Roy Moore’s talking points to discredit his accusers are awful

Roy Moore’s talking points to discredit his accusers are awful
The Living Way Ministries Church in Opelika, Alabama is in hot water after posting this blatantly political defense of accused child molester and senate candidate Roy Moore Photo: Facebook

Vox has published a document with talking points Roy Moore’s Senate campaign wants supporters to use to deny the allegations.

Moore has been accused by multiple women of sexual assault and making advances towards them when they were teenagers and he was in his 30’s.

To say that it’s not convincing would be an understatement. For example, when responding to Debbie Wesson Gibson’s claim that she was in a relationship with Moore when he was 34 and she was 17, the Moore campaign argues that Gibson supports his opponent Doug Jones in the Senate election and that he went on a “national radio show” and denied the allegations, as if that should settle the matter.
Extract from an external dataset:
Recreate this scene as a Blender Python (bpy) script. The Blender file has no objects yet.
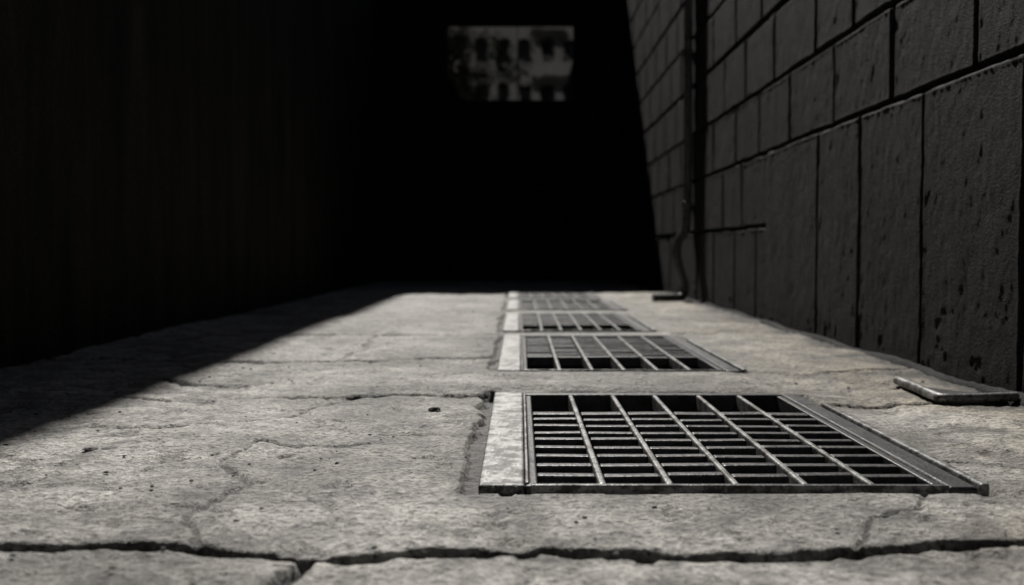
import bpy, bmesh, math, random
import numpy as np
from mathutils import Vector
random.seed(4); rng=np.random.RandomState(7)
S=bpy.context.scene
H=0.40
XL,XR,YE=-1.78,1.33,13.0

# ---------------- helpers
def link(o,parent=None):
    S.collection.objects.link(o)
    if parent: o.parent=parent
    return o
def empty(name,loc=(0,0,0)):
    e=bpy.data.objects.new(name,None); e.location=loc; e.empty_display_size=.1
    return link(e)
def box(bm,x0,x1,y0,y1,z0,z1):
    vs=[bm.verts.new(p) for p in [(x0,y0,z0),(x1,y0,z0),(x1,y1,z0),(x0,y1,z0),(x0,y0,z1),(x1,y0,z1),(x1,y1,z1),(x0,y1,z1)]]
    for f in [(3,2,1,0),(4,5,6,7),(0,1,5,4),(1,2,6,5),(2,3,7,6),(3,0,4,7)]:
        bm.faces.new([vs[i] for i in f])
    return vs
def mkobj(name,bm,mat,parent=None,bevel=0,seg=2,smooth=False):
    me=bpy.data.meshes.new(name); bm.normal_update(); bm.to_mesh(me); bm.free()
    me.materials.append(mat)
    if smooth:
        for p in me.polygons: p.use_smooth=True
    o=link(bpy.data.objects.new(name,me),parent)
    if bevel:
        m=o.modifiers.new('bevel','BEVEL'); m.width=bevel; m.segments=seg; m.limit_method='ANGLE'
    return o
def gridmesh(name,P,keep,mat,attrs,parent=None,flip=False):
    ny,nx=P.shape[:2]
    idx=np.arange(nx*ny).reshape(ny,nx)
    L=[idx[:-1,:-1],idx[:-1,1:],idx[1:,1:],idx[1:,:-1]]
    if flip: L=L[::-1]
    q=np.stack(L,-1); q=q[keep] if keep is not None else q.reshape(-1,4)
    me=bpy.data.meshes.new(name); me.vertices.add(nx*ny); me.vertices.foreach_set('co',P.reshape(-1))
    me.loops.add(q.size); me.loops.foreach_set('vertex_index',q.ravel().astype(np.int32))
    me.polygons.add(len(q)); me.polygons.foreach_set('loop_start',np.arange(0,q.size,4,dtype=np.int32)); me.polygons.foreach_set('loop_total',np.full(len(q),4,np.int32))
    me.update(calc_edges=True)
    for nm,arr in attrs:
        at=me.attributes.new(nm,'FLOAT','POINT'); at.data.foreach_set('value',arr.ravel().astype(np.float32))
    me.polygons.foreach_set('use_smooth',np.ones(len(q),bool)); me.materials.append(mat)
    return link(bpy.data.objects.new(name,me),parent)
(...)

His campaign’s responses to Beverly Nelson, who accused Moore of locking her in his car when she was 16 after her shift at a restaurant and then groping her, are equally bad. After criticizing her “radical feminist” lawyer, the campaign said that the restaurant didn’t employ 15-year-olds (she said he first noticed her when she was 15 but that the assault happened when she was 16), that some customers said they never saw him there in 1977, and that she said that he groped her near the dumpsters behind the building when the dumpsters are located at the side of the building.

Not only that, the links contained in the document mostly go to conservative websites. Half of them are links to Brietbart, a website that is a constant source of false information for Snopes to debunk. He also linked other wingnut media sources like The Daily Wire and One America News Network, as well as his own campaign website.

The document also attacks the credibility of some of the women. For example, it said that Tina Johnson, who accused Moore of grabbing her butt when she worked for him, pled guilty to theft at some point in her life, which means that no one should listen to her now.

Implicit is the idea that Moore’s own record of dishonesty and law-breaking is irrelevant. He lied about receiving a salary for years from a nonprofit he started and famously lost his job as a judge twice for refusing to follow the law. Maybe he shouldn’t be bringing up credibility.

Overall, it doesn’t look like these talking points are even intended to persuade anyone. Instead, they are supposed to provide plausible deniability for his supporters so that they go out and vote for him. Since his supporters don’t want to believe the allegations, it won’t take much to convince them that all these women are just making everything up.